Over the years plenty has been written about the State Fair of Texas and the football game that takes place during its second week.

Texas. Oklahoma. The battle for Red River superiority. A rickity old stadium that splits down the middle between crimson and burnt orange. It may not be college football's greatest rivalry, but then again George Washington may not be America's greatest president. Either way it doesn't take long to get to either one when coming up with a list.

In recent years it's been a springboard game to the BCS. Three times this decade the winner of the Red River Rivalry has advanced to New Orleans, Tempe or Miami, to play for college football's biggest prize. All three times that team was Oklahoma. There will be no fourth in 2005.

Texas will win on Saturday. I don't need to knock on wood or toss salt over my shoulder or hold my breath. Yes, the Horns have dropped five straight to the Sooners, but at noon on Saturday that won't mean a thing. This isn't the same team that peed down their legs when Roy Williams blitzed up the middle, or went through the motions while Quentin Griffin darted toward the end zone.

This is the team that has spent the past eleven months serving notice that the old Mack Brown Longhorns are dead. This is the team that doesn't quit when they trail Oklahoma State by 28; that goes into Lubbock and beats Texas Tech the way a team with no defense and a novelty offense should get beaten; that regroups when things go south on the big stage against Michigan and finds a way to win; and this is the team that goes into the Horseshoe, gives history the finger, and walks out with the deed to the stadium.

Anybody think these Longhorns aren't tough enough to beat Bob Stoops?

The magic isn't gone in Norman, but it's not strong enough to overcome the loss of nine starters to the NFL (or one defensive coordinator to Arizona). Yet Stoops' shine has faded a little bit. Oklahoma's 1-3 perfromance in postseason games the past two seasons raised eyebrows even before TCU and UCLA tag-teamed to bounch OU from the Top 25. And freshman sensation Adrian Peterson has learned that running for 200 yards becomes more difficult when defenses don't have to worry about your Heisman-winning quarterback finding every seam and open spot in the secondary.

Put bluntly OU is not a very good team right now. Texas is a great team right now. Last week the talking heads wondered about a "trap" in Missouri. That net must have had a few holes, because the Horns, as sloppy as they looked, disposed of Mizzou with little ease. They won the way the #2 team in the country should win: convincingly.

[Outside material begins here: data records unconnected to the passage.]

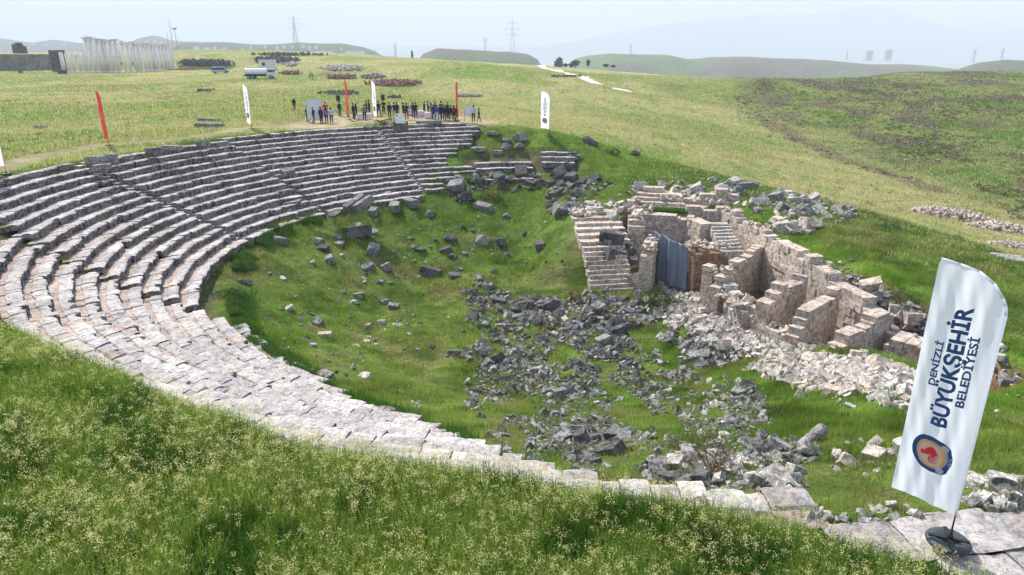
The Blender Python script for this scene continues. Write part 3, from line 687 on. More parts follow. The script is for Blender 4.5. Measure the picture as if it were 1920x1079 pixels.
# stones strewn thinly between the heaps
for k in range(15000):
    px, py = rnd.uniform(870, 1620), rnd.uniform(560, 930)
    u_ = (px-(1130+(py-730)*.55))/270; v_ = (py-735)/195
    if u_*u_+v_*v_ > 1.15+.5*(float(vnoise(px/40., py/22., 8))-.5): continue
    if float(fbm(px/42., py/22., 5, 3)) < .425+rnd.uniform(-.05, .05): continue
    p = hit(px, py)
    if p is not None: SM['p'].append((p[0], p[1], p[2], rnd.choice((.16, .2, .26, .34, .48, .8))*rnd.uniform(.7, 1.1)*min(1.1, max(.5, float(np.linalg.norm(p))/50)), rnd.choice(('dark', 'grey', 'grey', 'grey', 'dark', 'white'))))
for k in range(1500):
    px = rnd.uniform(1235, 1735); py = float(np.interp(px, [1235, 1260, 1350, 1440, 1520, 1600, 1735], [520, 548, 612, 668, 697, 706, 738]))+rnd.gauss(0, 19)
    p = hit(px, py)
    if p is not None: SM['p'].append((p[0], p[1], p[2]+.05, rnd.uniform(.3, .8), rnd.choice(('white', 'white', 'white', 'wall'))))
for k in range(500):
    f_ = rnd.random(); px = 1575+f_*190+rnd.gauss(0, 10); py = 520+f_*120+rnd.gauss(0, 12)
    p = hit(px, py)
    if p is not None: SM['p'].append((p[0], p[1], p[2]+.0, rnd.uniform(.15, .6), rnd.choice(('grey', 'wall', 'dark'))))
for k in range(700):
    px, py = rnd.uniform(520, 1060), rnd.uniform(395, 720)
    if py > 560+(1000-px)*.5 or py < 470-(px-520)*.35+0: continue
    p = hit(px, py)
    if p is not None: SM['p'].append((p[0], p[1], p[2]-.04, rnd.choice((.16, .22, .3, .42)), rnd.choice(('dark', 'grey', 'grey', 'white'))))
# small rubble, far more than 300 pieces: one mesh per tone
def low_rock(seed):
    r = random.Random(seed); bm = bmesh.new()
    if seed % 5 < 3:
        wy, wz = r.uniform(.3, .42), r.uniform(.16, .34)
        for a_ in (-.52, .52):
            for b_ in (-wy, wy):
                for c_ in (-wz, wz):
                    if r.random() < .22: bm.verts.new((a_*r.uniform(.3, .8), b_, c_)); bm.verts.new((a_, b_*r.uniform(.3, .8), c_*.9))
                    else: bm.verts.new((a_*r.uniform(.86, 1.06), b_*r.uniform(.86, 1.06), c_*r.uniform(.86, 1.06)))
    else:
        for k in range(11):
            v = Vector((r.gauss(0, 1), r.gauss(0, 1), r.gauss(0, 1))).normalized(); bm.verts.new(Vector((v.x*.55, v.y*.42, v.z*.36))*r.uniform(.85, 1.15))
    bmesh.ops.convex_hull(bm, input=bm.verts)
    for v in [v for v in bm.verts if not v.link_faces]: bm.verts.remove(v)
    bmesh.ops.triangulate(bm, faces=bm.faces)
    bm.verts.index_update(); V = np.array([v.co[:] for v in bm.verts]); F_ = np.array([[v.index for v in f.verts] for f in bm.faces]); bm.free(); return V, F_
LOW = [low_rock(900+k) for k in range(24)]
def rotm(a, b, c):
    return np.array(Matrix.Rotation(a, 3, 'X')@Matrix.Rotation(b, 3, 'Y')@Matrix.Rotation(c, 3, 'Z'))
def rock_soup(name, items, mat, label, cat, parent=None):
    Vs = []; Fs = []; n = 0
    if not items: return {}
    for (x, y, z, s_) in items:
        V, F_ = LOW[rnd.randrange(24)]
        V = (V*np.array([s_, s_*rnd.uniform(.7, 1.1), s_*rnd.uniform(.6, 1.1)]))@rotm(rnd.gauss(0, .6), rnd.gauss(0, .6), rnd.uniform(0, 6.3)).T+np.array([x, y, z+s_*.18])
        Vs.append(V); Fs.append(F_+n); n += len(V)
    o = npmesh(name, np.concatenate(Vs), np.concatenate(Fs), mat, parent); return tag(o, label, cat, None, 'stuff')
for tn, lb in (('dark', 'small dark rubble strewn over the floor of the bowl'), ('grey', 'small grey rubble strewn over the floor of the bowl'), ('white', 'small white marble rubble before the stage building'), ('wall', 'small beige rubble of the stage building')):
    it = [(x, y, z-s_*.10, s_*.86) for (x, y, z, s_, t) in SM['p'] if t == tn]
    if it: rock_soup('rubble', it, M[tn], lb, 'rubble')
# ------------------------------------------------------------------ stage building
def masonry(name, p0, p1, top, base, thick, mat, parent=None, bl=(.55, 1.0), ch=(.34, .46), seed=0, ragged=.5, label=None, cat=None, gone=.0):
    """wall of coursed blocks from p0 to p1; top = list of (fraction, z); ragged top loses blocks; bottom sunk in the ground"""
    r = random.Random(seed); p0 = np.array(p0[:2], float); p1 = np.array(p1[:2], float); L = np.linalg.norm(p1-p0); d = (p1-p0)/L
    rz = math.atan2(d[1], d[0]); nrm = np.array([-d[1], d[0]]); tf = [t[0] for t in top]; tz = [t[1] for t in top]
    b = MB(); z = base; k = 0
    while z < max(tz)+.3:
        h = r.uniform(*ch); s_ = -r.uniform(0, .4)
        while s_ < L:
            l = r.uniform(*bl); a, e = max(s_, 0), min(s_+l, L); s_ += l
            if e-a < .12: continue
            m = (a+e)/2; zt = np.interp(m/L, tf, tz)+(float(vnoise(m*1.1, 3.3, seed))-.5)*2*ragged*.8+r.gauss(0, .12)*min(1, ragged*2)
            if z+h*.6 > zt: continue
            if z+h*1.9 > zt and r.random() < .16: continue
            if r.random() < gone: continue
            c = p0+d*m+nrm*r.gauss(0, .022)
            b.box((c[0], c[1], z+h/2), (e-a-.018, thick+r.gauss(0, .05), h-.016), rz+r.gauss(0, .012), None, 1.0, .018)
        z += h; k += 1
    # a solid core so that no light leaks between the blocks
    n = max(2, int(L/.6))
    for i in range(n):
        m0, m1 = L*i/n, L*(i+1)/n; zt = min(np.interp(m0/L, tf, tz), np.interp(m1/L, tf, tz))-ragged*.75-.1
        if zt > base+.2:
            c = p0+d*(m0+m1)/2; b.box((c[0], c[1], (base+zt)/2), (m1-m0-.004, thick-.14, zt-base), rz)
    o = b.build(name, mat, parent); return tag(o, label, cat)
stg = empty('stage_building', (18, 45, -17.8))
tag(stg, 'ruined beige ashlar stage building with open roofless rooms on the right of the bowl', 'ruined building')
def part(name, *a, **k):
    o = masonry(name, *a, **k); o.parent = stg; o.matrix_parent_inverse = Matrix.Translation((-18, -45, 17.8)); return o
BW = [(18.9, 60.6), (20.2, 52.4), (21.8, 43.7), (22.8, 38.7), (24.2, 34.3)]
part('back_wall', BW[0], BW[1], [(0, -13.0), (1, -13.5)], -18.2, .9, M['wall'], bl=(.5, .9), seed=1, ragged=.5)
part('back_wall', BW[1], BW[2], [(0, -13.3), (.8, -13.8), (.82, -14.1), (1, -14.2)], -18.2, 1.0, M['wall'], bl=(.8, 1.2), ch=(.45, .6), seed=2, ragged=.25)
part('back_wall', BW[2], BW[3], [(0, -14.4), (.5, -14.6), (1, -15.3)], -18.2, 1.0, M['wall'], bl=(.8, 1.3), ch=(.45, .6), seed=3, ragged=.4)
part('back_wall', BW[3], BW[4], [(0, -15.9), (1, -16.2)], -18.4, .9, M['wall'], bl=(.6, 1.0), seed=4, ragged=.2)
part('cross_wall', (19.6, 52.2), (14.7, 46.9), [(0, -14.0), (.25, -14.2), (.3, -14.6), (.75, -15.1), (1, -16.0)], -18.2, .8, M['wall'], bl=(.5, 1.0), ch=(.3, .38), seed=5, ragged=.3)
b0 = at(1503, 517, -14.6); b1 = at(1432, 556, -15.0)
part('cross_wall', b0, b1, [(0, -14.6), (.5, -14.5), (1, -15.3)], -18.2, 1.0, M['wall'], seed=6, ragged=.3)
part('cross_wall', (21.0, 41.8), (16.3, 37.4), [(0, -14.4), (.55, -14.7), (.75, -15.1), (.9, -15.9), (1, -16.8)], -18.3, .8, M['wall'], bl=(.6, 1.1), ch=(.4, .55), seed=7, ragged=.25)
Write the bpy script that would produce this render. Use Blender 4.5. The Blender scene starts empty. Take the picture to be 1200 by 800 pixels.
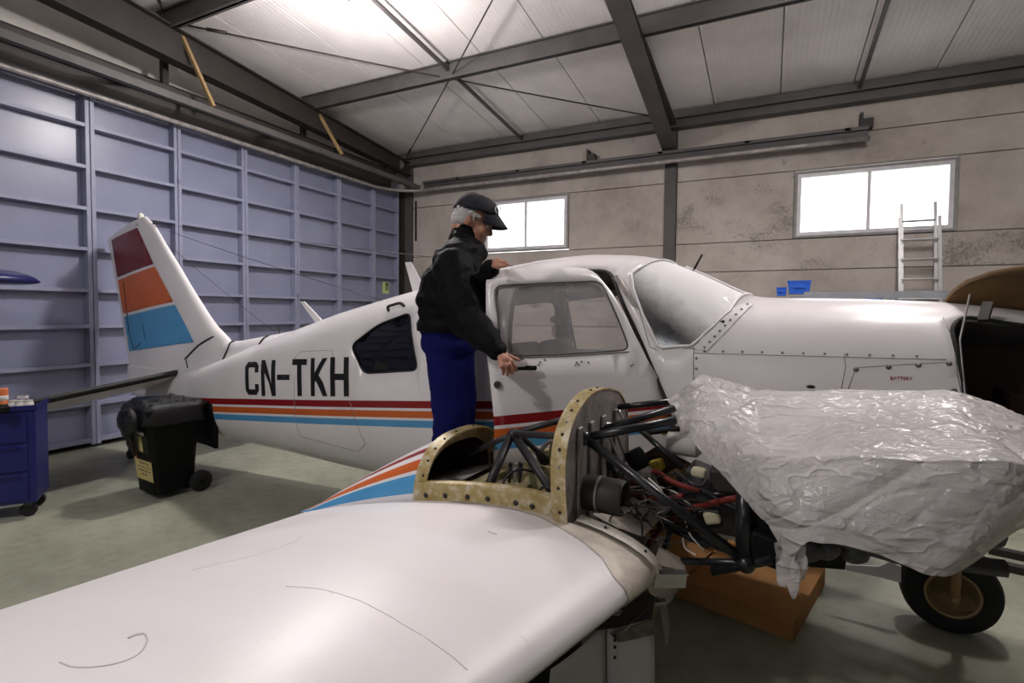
import bpy, bmesh, math, random
import numpy as np
from math import sin, cos, pi, radians, sqrt, atan2, asin, acos, tan
from mathutils import Vector, Matrix
from mathutils.geometry import delaunay_2d_cdt

random.seed(7)
SC = bpy.context.scene
COL = SC.collection

# ------------------------------------------------------------------ camera
H = 1.75
YAW, PITCH, ROLL, FPX, CYP = -.457653, .0386223, .0085324, 611.9187, 389.364
def _axes():
    cy, sy = cos(YAW), sin(YAW); cp, sp = cos(PITCH), sin(PITCH); cr, sr = cos(ROLL), sin(ROLL)
    w = np.array([sy*cp, cy*cp, -sp]); r = np.array([cy, -sy, 0.]); u = np.cross(r, w)
    return cr*r + sr*u, -sr*r + cr*u, w
CR, CU, CW = _axes()
CAM = np.array([0, 0, H])
cam_d = bpy.data.cameras.new('camera')
cam = bpy.data.objects.new('camera', cam_d); COL.objects.link(cam)
cam_d.sensor_width = 36.0
cam_d.lens = FPX/1200*36
cam_d.shift_y = -(400-CYP)/1200
cam_d.clip_start = .02
cam.matrix_world = Matrix(((CR[0], CU[0], -CW[0], 0), (CR[1], CU[1], -CW[1], 0), (CR[2], CU[2], -CW[2], H), (0, 0, 0, 1)))
SC.camera = cam

# ------------------------------------------------------------------ sky, lamps, exposure
world = bpy.data.worlds.new('overcast_sky'); SC.world = world
world.use_nodes = True
bg = world.node_tree.nodes['Background']
bg.inputs[0].default_value = (.95, .97, 1.0, 1); bg.inputs[1].default_value = 3.5
SC.view_settings.view_transform = 'Standard'
SC.view_settings.look = 'None'
SC.view_settings.gamma = 1
SC.view_settings.exposure = 0.0
SC.view_settings.use_curve_mapping = False
SC.cycles.use_denoising = True
SC.cycles.max_bounces = 8
SC.cycles.transparent_max_bounces = 16
SC.cycles.sample_clamp_indirect = 6
# high bay lamps hanging under the roof: (x, y, z, bare watts, watts thrown down by the reflector); the first is the one in the picture
LAMPS = [(-4.50, 4.62, 5.16, 185, 185), (1.3, 3.75, 5.25, 140, 0), (1.3, 5.6, 5.25, 0, 170), (-3.0, -2.0, 5.6, 0, 330)]

# ------------------------------------------------------------------ projection helpers (pixel of the 1200x800 photo -> a point at a real distance)
def ray(px, py): return CW + CR*(px-600)/FPX + CU*(CYP-py)/FPX
def at_dep(px, py, d): return CAM + ray(px, py)*d
def at_z(px, py, z):
    d = ray(px, py); return CAM + d*(z-H)/d[2]
def at_x(px, py, x):
    d = ray(px, py); return CAM + d*x/d[0]
def at_y(px, py, y):
    d = ray(px, py); return CAM + d*y/d[1]
ALPHA = radians(3.0)
AX = np.array([cos(ALPHA), -sin(ALPHA), 0]); RT = -np.array([sin(ALPHA), cos(ALPHA), 0])
ORG = np.array([-1.55, 3.40, 0])
def loc(P):                                   # world -> aircraft (t forward, l right, z up)
    d = np.asarray(P, float)-ORG; return np.array([d@AX, d@RT, P[2]])
def wld(t, l, z): return ORG + AX*t + RT*l + np.array([0, 0, z])
def at_l(px, py, l):
    d = ray(px, py); s = (l-((CAM-ORG)@RT))/(d@RT); return loc(CAM+d*s)
def at_t(px, py, t):
    d = ray(px, py); s = (t-((CAM-ORG)@AX))/(d@AX); return loc(CAM+d*s)
def lz(px, py, z): return loc(at_z(px, py, z))
def V(t, l, z): return (t, -l, z)             # aircraft local mesh coordinates (y is left)
def Vp(p): return (p[0], -p[1], p[2])

# ------------------------------------------------------------------ materials
def rgb(h):
    return tuple(((int(h[i:i+2], 16)/255)/12.92 if int(h[i:i+2], 16)/255 <= .04045 else ((int(h[i:i+2], 16)/255+.055)/1.055)**2.4) for i in (0, 2, 4))
class NT:
    def __init__(s, name):
        s.m = bpy.data.materials.new(name); s.m.use_nodes = True
        s.t = s.m.node_tree; s.n = s.t.nodes; s.b = s.n['Principled BSDF']
    def node(s, ty, **kw):
        x = s.n.new(ty)
        for k, v in kw.items(): setattr(x, k, v)
        return x
    def link(s, a, b): s.t.links.new(a, b)
    def coords(s, kind='Object', scale=(1, 1, 1)):
        tc = s.node('ShaderNodeTexCoord'); mp = s.node('ShaderNodeMapping')
        mp.inputs['Scale'].default_value = scale
        s.link(tc.outputs[kind], mp.inputs['Vector']); return mp.outputs['Vector']
    def noise(s, scale, detail=4, rough=.55, vec=None):
        x = s.node('ShaderNodeTexNoise'); x.inputs['Scale'].default_value = scale
        x.inputs['Detail'].default_value = detail; x.inputs['Roughness'].default_value = rough
        if vec is not None: s.link(vec, x.inputs['Vector'])
        return x.outputs['Fac']
    def ramp(s, fac, stops, const=False):
        x = s.node('ShaderNodeValToRGB'); cr = x.color_ramp
        if const: cr.interpolation = 'CONSTANT'
        while len(cr.elements) < len(stops): cr.elements.new(.5)
        for e, (p, c) in zip(cr.elements, stops):
            e.position = p; e.color = (*c, 1) if len(c) == 3 else c
        s.link(fac, x.inputs['Fac']); return x.outputs['Color']
    def mix(s, fac, a, b, mode='MIX'):
        x = s.node('ShaderNodeMix'); x.data_type = 'RGBA'; x.blend_type = mode
        for sk, v in ((x.inputs['Factor'], fac), (x.inputs['A'], a), (x.inputs['B'], b)):
            if isinstance(v, (int, float)): sk.default_value = v
            elif isinstance(v, tuple): sk.default_value = (*v, 1)
            else: s.link(v, sk)
        return next(o for o in x.outputs if o.type == 'RGBA')
    def math(s, op, a, b=0):
        x = s.node('ShaderNodeMath'); x.operation = op
        for sk, v in zip(x.inputs, (a, b)):
            if isinstance(v, (int, float)): sk.default_value = v
            else: s.link(v, sk)
        return x.outputs[0]
    def bump(s, h, strength=.3, dist=.01):
        x = s.node('ShaderNodeBump'); x.inputs['Strength'].default_value = strength
        x.inputs['Distance'].default_value = dist; s.link(h, x.inputs['Height']); s.link(x.outputs[0], s.b.inputs['Normal'])
    def base(s, c):
        if isinstance(c, tuple): s.b.inputs['Base Color'].default_value = (*c[:3], 1)
        else: s.link(c, s.b.inputs['Base Color'])
    def set(s, rough=.5, metal=0., spec=None):
        s.b.inputs['Roughness'].default_value = rough; s.b.inputs['Metallic'].default_value = metal
        if spec is not None: s.b.inputs['Specular IOR Level'].default_value = spec
M = {}
def simple(key, c, rough=.5, metal=0., var=.12, scale=6, bump=0., spec=None, name=None):
    n = NT(name or key)
    f = n.noise(scale, 5, .6, n.coords())
    lo = tuple(max(0, x*(1-var)) for x in c); hi = tuple(min(1, x*(1+var)) for x in c)
    n.base(n.ramp(f, [(.3, lo), (.7, hi)])); n.set(rough, metal, spec)
    if bump: n.bump(n.noise(scale*12, 4, .6, n.coords()), bump, .004)
    M[key] = n.m; return n

WHITE = (.80, .765, .775)
simple('white_paint', WHITE, .28, 0, .04, 3)
simple('cabin_lining', (.50, .48, .49), .8)
simple('lavender_trim', (.25, .23, .36), .7)
simple('steel_grey', (.075, .068, .066), .55, 0, .2, 3)
simple('steel_brown', (.024, .0185, .016), .6, 0, .3, 3)
simple('track_metal', (.34, .31, .30), .45, .3, .35, 8)
simple('door_blue', (.225, .235, .335), .31, 0, .07, 2.2)
simple('door_frame_blue', (.25, .26, .36), .42, 0, .08, 5)
simple('navy_plastic', (.008, .008, .09), .35)
simple('cart_blue', (.007, .008, .11), .4, 0, .15)
simple('black_plastic', (.0035, .0035, .004), .55, spec=.2)
simple('black_bag', (.004, .004, .005), .12, 0, .2, 20, .8)
simple('rubber', (.008, .008, .008), .75)
simple('tube_black', (.011, .011, .014), .28, 0, .3)
simple('tube_grey', (.03, .027, .03), .45, .2, .3)
simple('silver', (.55, .54, .53), .35, .85)
simple('dull_metal', (.30, .275, .25), .5, .6, .35, 25)
simple('primer_beige', (.58, .52, .45), .5, .1, .2, 14)
simple('red_part', (.35, .012, .01), .5)
simple('red_hose', (.19, .02, .015), .5)
simple('yellow_part', (.55, .42, .05), .5)
simple('cream_plastic', (.6, .55, .38), .5)
simple('skin_tone', (.46, .22, .145), .5, 0, .12, 40)
simple('grey_hair', (.55, .53, .52), .7, 0, .25, 120, .6)
simple('cap_navy', (.006, .006, .012), .85, 0, .2, 60)
simple('jacket_black', (.0022, .0022, .003), .7, 0, .3, 8, .25, .13)
simple('trousers_blue', (.0045, .0055, .072), .85, 0, .25, 7, .15, .12)
simple('white_emblem', (.7, .7, .7), .6)
simple('red_emblem', (.25, .03, .03), .6)
simple('dark_lens', (.02, .02, .025), .2)
simple('red_paint', (.28, .012, .014), .33, 0, .1)
simple('fin_red', (.17, .008, .007), .33, 0, .15)
simple('orange_paint', (.62, .13, .025), .33, 0, .08)
simple('sky_blue_paint', (.085, .33, .62), .33, 0, .08)
simple('black_paint', (.008, .008, .008), .4)
simple('label_yellow', (.62, .5, .2), .6, 0, .1, 30)
simple('label_white', (.55, .52, .48), .6)
simple('cup_white', (.75, .72, .68), .4)
simple('orange_can', (.6, .16, .05), .4)
simple('bin_blue', (.02, .12, .62), .35)
simple('shelf_grey', (.27, .28, .31), .5)
simple('aluminium', (.56, .55, .55), .35, .75)
simple('window_frame_white', (.62, .60, .61), .4)
simple('mortar', (.28, .265, .26), .9, 0, .15, 12)
simple('sign_green', (.55, .62, .28), .5)
simple('sign_black', (.015, .02, .01), .5)
simple('lid_inside', (.14, .075, .022), .5, .1, .45, 4)
simple('nose_inside', (.032, .010, .007), .75)
simple('deicer_black', (.012, .012, .012), .6)
simple('walkway_grey', (.2, .19, .19), .8)
simple('rust_yellow', (.33, .22, .10), .6)
simple('engine_grey', (.09, .087, .09), .5, .5, .4, 10)
simple('text_red', (.32, .012, .014), .5)
simple('dark_cladding', (.035, .033, .03), .8)
simple('flange_pale', (.72, .67, .60), .45, .1, .12, 18)
simple('seam_grey', (.30, .28, .275), .6)
simple('scuff_grey', (.60, .57, .565), .5)
simple('cap_button', (.02, .02, .03), .8)

# fuselage paint: three bands that climb towards the nose
n = NT('striped_paint')
tc = n.node('ShaderNodeTexCoord'); sp = n.node('ShaderNodeSeparateXYZ'); n.link(tc.outputs['Object'], sp.inputs[0])
tt = n.math('ADD', sp.outputs[0], .417)
line = n.math('ADD', n.math('MULTIPLY', tt, .0955), 1.163)
wd = n.math('ADD', n.math('MULTIPLY', tt, -.010), .180)
u = n.math('DIVIDE', n.math('SUBTRACT', line, sp.outputs[2]), wd)
cl = n.math('ADD', n.math('MULTIPLY', u, .5), .25)            # band 0..1 -> .25...75
def bp(x): return .25+.5*x
RED, ORA, BLU = (.25, .010, .013), (.60, .125, .025), (.085, .32, .60)
colr = n.ramp(cl, [(0, WHITE), (bp(0), RED), (bp(.27), WHITE), (bp(.37), ORA), (bp(.64), WHITE), (bp(.73), BLU), (bp(1.), WHITE)], True)
dirt = n.ramp(n.noise(2.2, 6, .6, n.coords()), [(.35, (.93, .92, .91)), (.65, (1, 1, 1))])
n.base(n.mix(1.0, colr, dirt, 'MULTIPLY')); n.set(.27)
M['striped_paint'] = n.m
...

How much better than Missouri is Oklahoma? Seriously.

It's a rivalry game, I keep hearing. "Throw the records out the window." That's cliched crap. I expect OU to play their best game, and even if they do it will take a Texas meltdown to make this game a toss-up. OU simply does not have the horses to run with texas on Saturday and no amount of hype, passion or will is going to change that. And the one great equalizer -- coaching -- is no longer a difference-maker. based on everything that's happened since last Oct. 9, can anyone honestly say they'd take what Stoops has done over what Brown has accomplished.

These are two teams going in different directions, and while I fully expect Stoops to right his ship eventually, it's headed into a typhoon Saturday. The Texas defense will key on Peterson and force Rhett Bomar to beat them. Expect Bomar to complete more TD passes to Texas defensive backs than OU wideouts.

Jamaal Charles isn't the drop-off from Cedric Benson that people expected. And anyone that's watched Vince Young play the last ten months knows that he is worlds ahead of where he was the last time he stepped onto the Cotton Bowl's field. Young and Charles will frustrate the Oklahoma defense and as the massive Texas line wears down their opponents Texas' two offensive stars will both see the end zone.

Five years is enough. It's time for revenge.